終わってしまった漫画をおもうことについて

週刊ヤングジャンプで連載していた『東京喰種:re』の単行本完結巻が出た。今回の記事に、それがどんな漫画かという点はあまり関係がない。終わってしまった漫画についてではなく、終わってしまった漫画をおもうことについて。

僕には好きになった漫画に対して「最近面白くなかったけどまた盛り返してきた」といった、変化している【面白さの波】を感じることがまずない。一度「好き」と頭が決めたら、極端な話「面白くない」と感じることがない。
それは好きになった作品と、その作品を好きになった自らの感覚を信頼していると言えばきれいだが、好きになった漫画へわく愛着がただただ半端なくて、あとは単純に漫画音痴なんだと思う。
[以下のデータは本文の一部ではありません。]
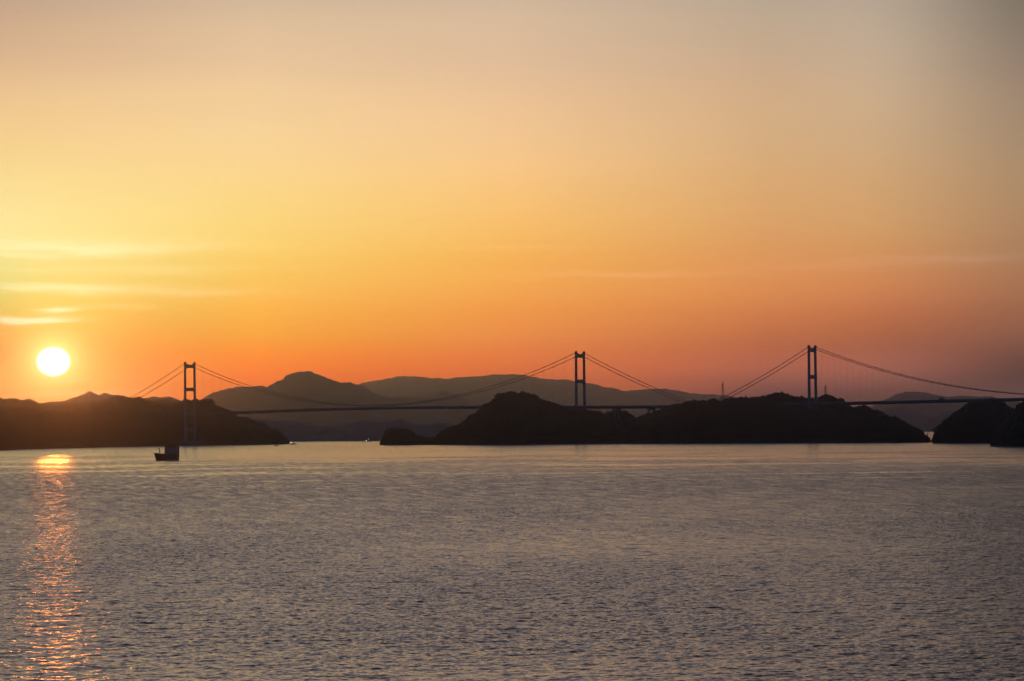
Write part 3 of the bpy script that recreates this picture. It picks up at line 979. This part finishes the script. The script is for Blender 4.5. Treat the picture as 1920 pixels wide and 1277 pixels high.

巻数が少ない頃は(面白いよねえ!⇔だよね!)といった、想いを共有できる人が結構いたが、巻数が増えるにつれ、共有できる人が減っていく。漫画の終盤にはもう周りに自分と同じ温度で同じ漫画を読んでいる人がいなくなる。
連載が長引けば、その時間の分だけ新たな才能が生まれ、素晴らしい漫画が話題と共に読者をさらっていき、アンテナが高く立っている人ほど、話題作への飛び付きがはやく、イマイチな展開をだらだら続ける漫画への見切りも早い。
読者も色々と人生が忙しい、読める漫画の数には限界がある。
時間と共に下がる温度は不可抗力的な部分があると思う。
ちなみに今回完結を迎えた漫画が盛り下がって終わったとか、人気が細ったとか、そういうことでは決してない。あくまで、僕の周りという極めて狭い世界の話である。

終わってしまった漫画をおもう。
クライマックスに向かって高まる筆圧を感じるたびに胸が熱くなり、続きを読みたいのだけど、段々残りが減っていくページをめくるのがはばかれた。ページをとつとつと噛みしめるように読んだ。
今回完結を迎えた漫画も、まさにそういう漫画だった。

少し話は逸れるが、僕は好きな漫画のアニメも実写映画も、見ない。
好きな声優さん、俳優さんがいないわけではないが、僕の好きな漫画の登場人物の声は僕の頭の中でのみ完成形で存在した。登場人物を友人のように感じ、物語がリアルな人生の一部に同化する。好きな漫画は、不可侵。
こういう人きっと僕以外にも沢山いるはず、と勝手に信じている。

終わってしまった漫画をおもう。
好きな漫画が連載されている間は、言っては青春なのだ。好きな漫画が完結すると、ひとつの青春が終わる。
好きな漫画と出会うたびにどはまりして、また次の青春が始まる。だから僕の青春は何度も来て、何度も終わる。
幾つ歳を取っても、また何かしらその時好きな漫画で何十回目かの青春の中にいる。
好きな漫画が終わるたび、漫画のことをまた好きになる。